- **What needs to be done**: Skip the pictures and repeat each line of the data exactly.

- **Source data**:
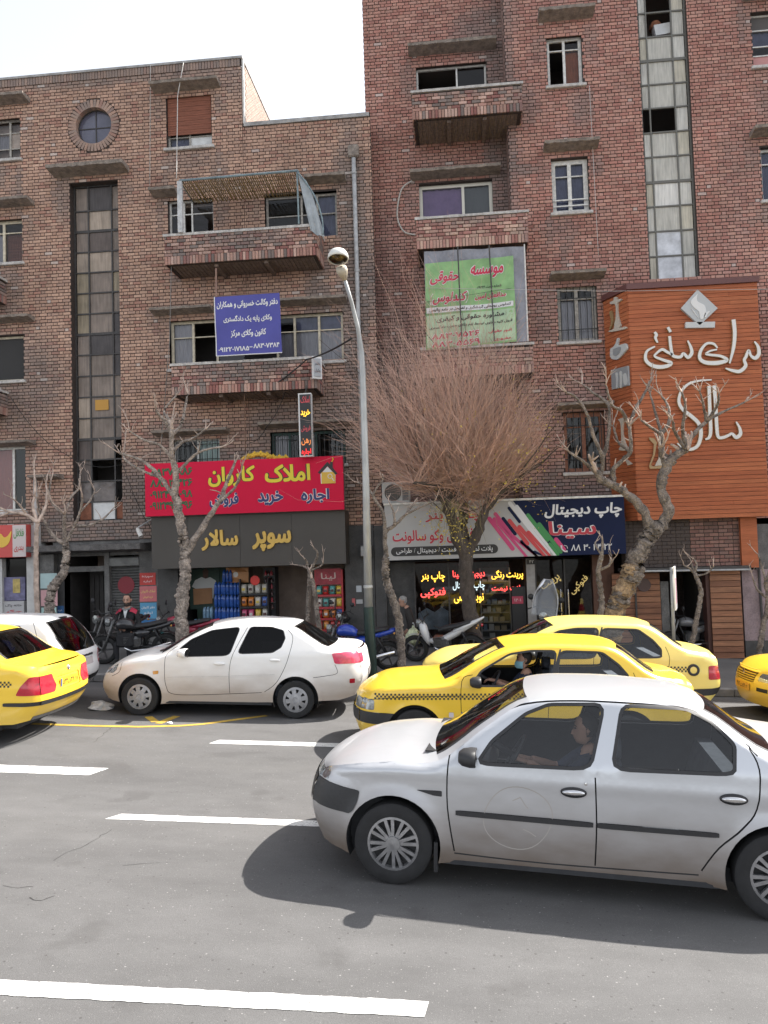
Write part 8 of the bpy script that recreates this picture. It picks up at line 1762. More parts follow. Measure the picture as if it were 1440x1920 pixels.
def logan_extra(car, S, pm):
 mb = MB()                        # mud flap behind the front wheel
 mb.box(1.13, 1.16, -.86, -.70, .13, .36); put('mud_flap', mb, BLACKP, car)
 ch = MB()                        # circle someone drew in the dust of the front door, with two small marks inside
 P = [(1.78 + .26 * math.cos(a) * (1 + .08 * math.sin(2 * a)), .60 + .24 * math.sin(a)) for a in [2 * math.pi * k / 40 for k in range(41)]]
 for L in (P, [(1.74, .73), (1.80, .76), (1.84, .70), (1.86, .68)], [(1.82, .52), (1.87, .50), (1.92, .47)]):
  L = densify(L, .03)
  for (xa, za), (xb, zb) in zip(L, L[1:]):
   dx, dz = xb - xa, zb - za; l = math.hypot(dx, dz) or 1; ox, oz = -dz / l * .004, dx / l * .004
   f = lambda x, z: (x, -(S.w(x, z) + .0015), z)
   ch.quad(f(xa - ox, za - oz), f(xb - ox, zb - oz), f(xb + ox, zb + oz), f(xa + ox, za + oz))
 put('finger_drawing', ch, M('dust_drawing', (0.36, 0.335, 0.31), 0.7), car)
 wp = MB()
 for y0, y1 in ((-.55, .0), (.1, .6)): wp.tube([(1.14, y0, 1.045), (1.22, y0 + .1, 1.085), (1.20, y1, 1.075)], [.012, .010, .006], 6)
 put('windscreen_wiper', wp, BLACKP, car)
 cw = MB(); cw.box(1.02, 1.12, -.62, .62, 1.0, 1.012); put('cowl_panel', cw, BLACKP, car)
 lk = MB(); lk.lathe([(.012, -.006), (.001, -.008)], (2.29, -S.w(2.29, .90), .90), 'y', 12); put('door_lock', lk, CHROME, car)
S1['extras'] = [logan_extra]
near_car, NS = build_car('saloon_car', 'nearest silver saloon with dusty doors and black side strip', 'car', S1, 'silver', CLEARG, at_axle(S_LOGAN, 1, -0.62, 6.24, yawL), yawL, rear_glass=SMOKEG)
def white_extra(car, S, pm):
 cw = MB(); cw.box(1.0, 1.12, -.56, .56, .965, .98); put('cowl_panel', cw, BLACKP, car)
S2 = dict(S_206); S2['extras'] = [white_extra]
yaw2 = math.atan2(.13, 2.44)
build_car('saloon_car', 'pearl white saloon with tinted windows parked outside the supermarket', 'car', S2, 'pearl', TINTG, at_axle(S_206, 1, -5.05, 11.75, yaw2), yaw2, rear_glass=SMOKEG)
S3 = dict(S_405); S3['extras'] = [check_band]; S3['open_front'] = True
taxi_mid, TS = build_car('taxi', 'yellow taxi with masked driver behind an open window, between two cars', 'taxi', S3, 'taxi', CLEARG, at_axle(S_405, 1, -0.65, 9.95, RD), RD, group='yellow taxis in the street')
S4 = dict(S_405); S4['extras'] = [check_band, fuel_cap]
build_car('taxi', 'yellow taxi with round fuel cap in front of the wooden restaurant front', 'taxi', S4, 'taxi2', CLEARG, at_axle(S_405, 1.06, 0.2, 12.2, RD), RD, group='yellow taxis in the street', size=1.05)
S5 = dict(S_405); S5['extras'] = [check_band]
S5['tail'] = [('tail_light-l', [(-.85, .66), (-.42, .66), (-.36, .74), (-.44, .90), (-.85, .90)], -.006, REDL), ('tail_light-r', [(.42, .66), (.85, .66), (.85, .90), (.44, .90), (.36, .74)], -.006, REDL), ('plate_recess', [(-.33, .66), (.33, .66), (.33, .84), (-.33, .84)], .012, 'paint'), ('bumper_band', [(-.9, .52), (.9, .52), (.9, .575), (-.9, .575)], -.014, BLACKP), ('bumper_foot', [(-.9, .25), (.9, .25), (.9, .37), (-.9, .37)], -.008, M('dull_grey_plastic', (.16, .16, .165), .7, noise=(12, .4)))]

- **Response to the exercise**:
Write part 8 of the bpy script that recreates this picture. It picks up at line 1762. More parts follow. Measure the picture as if it were 1440x1920 pixels.
def logan_extra(car, S, pm):
 mb = MB()                        # mud flap behind the front wheel
 mb.box(1.13, 1.16, -.86, -.70, .13, .36); put('mud_flap', mb, BLACKP, car)
 ch = MB()                        # circle someone drew in the dust of the front door, with two small marks inside
 P = [(1.78 + .26 * math.cos(a) * (1 + .08 * math.sin(2 * a)), .60 + .24 * math.sin(a)) for a in [2 * math.pi * k / 40 for k in range(41)]]
 for L in (P, [(1.74, .73), (1.80, .76), (1.84, .70), (1.86, .68)], [(1.82, .52), (1.87, .50), (1.92, .47)]):
  L = densify(L, .03)
  for (xa, za), (xb, zb) in zip(L, L[1:]):
   dx, dz = xb - xa, zb - za; l = math.hypot(dx, dz) or 1; ox, oz = -dz / l * .004, dx / l * .004
   f = lambda x, z: (x, -(S.w(x, z) + .0015), z)
   ch.quad(f(xa - ox, za - oz), f(xb - ox, zb - oz), f(xb + ox, zb + oz), f(xa + ox, za + oz))
 put('finger_drawing', ch, M('dust_drawing', (0.36, 0.335, 0.31), 0.7), car)
 wp = MB()
 for y0, y1 in ((-.55, .0), (.1, .6)): wp.tube([(1.14, y0, 1.045), (1.22, y0 + .1, 1.085), (1.20, y1, 1.075)], [.012, .010, .006], 6)
 put('windscreen_wiper', wp, BLACKP, car)
 cw = MB(); cw.box(1.02, 1.12, -.62, .62, 1.0, 1.012); put('cowl_panel', cw, BLACKP, car)
 lk = MB(); lk.lathe([(.012, -.006), (.001, -.008)], (2.29, -S.w(2.29, .90), .90), 'y', 12); put('door_lock', lk, CHROME, car)
S1['extras'] = [logan_extra]
near_car, NS = build_car('saloon_car', 'nearest silver saloon with dusty doors and black side strip', 'car', S1, 'silver', CLEARG, at_axle(S_LOGAN, 1, -0.62, 6.24, yawL), yawL, rear_glass=SMOKEG)
def white_extra(car, S, pm):
 cw = MB(); cw.box(1.0, 1.12, -.56, .56, .965, .98); put('cowl_panel', cw, BLACKP, car)
S2 = dict(S_206); S2['extras'] = [white_extra]
yaw2 = math.atan2(.13, 2.44)
build_car('saloon_car', 'pearl white saloon with tinted windows parked outside the supermarket', 'car', S2, 'pearl', TINTG, at_axle(S_206, 1, -5.05, 11.75, yaw2), yaw2, rear_glass=SMOKEG)
S3 = dict(S_405); S3['extras'] = [check_band]; S3['open_front'] = True
taxi_mid, TS = build_car('taxi', 'yellow taxi with masked driver behind an open window, between two cars', 'taxi', S3, 'taxi', CLEARG, at_axle(S_405, 1, -0.65, 9.95, RD), RD, group='yellow taxis in the street')
S4 = dict(S_405); S4['extras'] = [check_band, fuel_cap]
build_car('taxi', 'yellow taxi with round fuel cap in front of the wooden restaurant front', 'taxi', S4, 'taxi2', CLEARG, at_axle(S_405, 1.06, 0.2, 12.2, RD), RD, group='yellow taxis in the street', size=1.05)
S5 = dict(S_405); S5['extras'] = [check_band]
S5['tail'] = [('tail_light-l', [(-.85, .66), (-.42, .66), (-.36, .74), (-.44, .90), (-.85, .90)], -.006, REDL), ('tail_light-r', [(.42, .66), (.85, .66), (.85, .90), (.44, .90), (.36, .74)], -.006, REDL), ('plate_recess', [(-.33, .66), (.33, .66), (.33, .84), (-.33, .84)], .012, 'paint'), ('bumper_band', [(-.9, .52), (.9, .52), (.9, .575), (-.9, .575)], -.014, BLACKP), ('bumper_foot', [(-.9, .25), (.9, .25), (.9, .37), (-.9, .37)], -.008, M('dull_grey_plastic', (.16, .16, .165), .7, noise=(12, .4)))]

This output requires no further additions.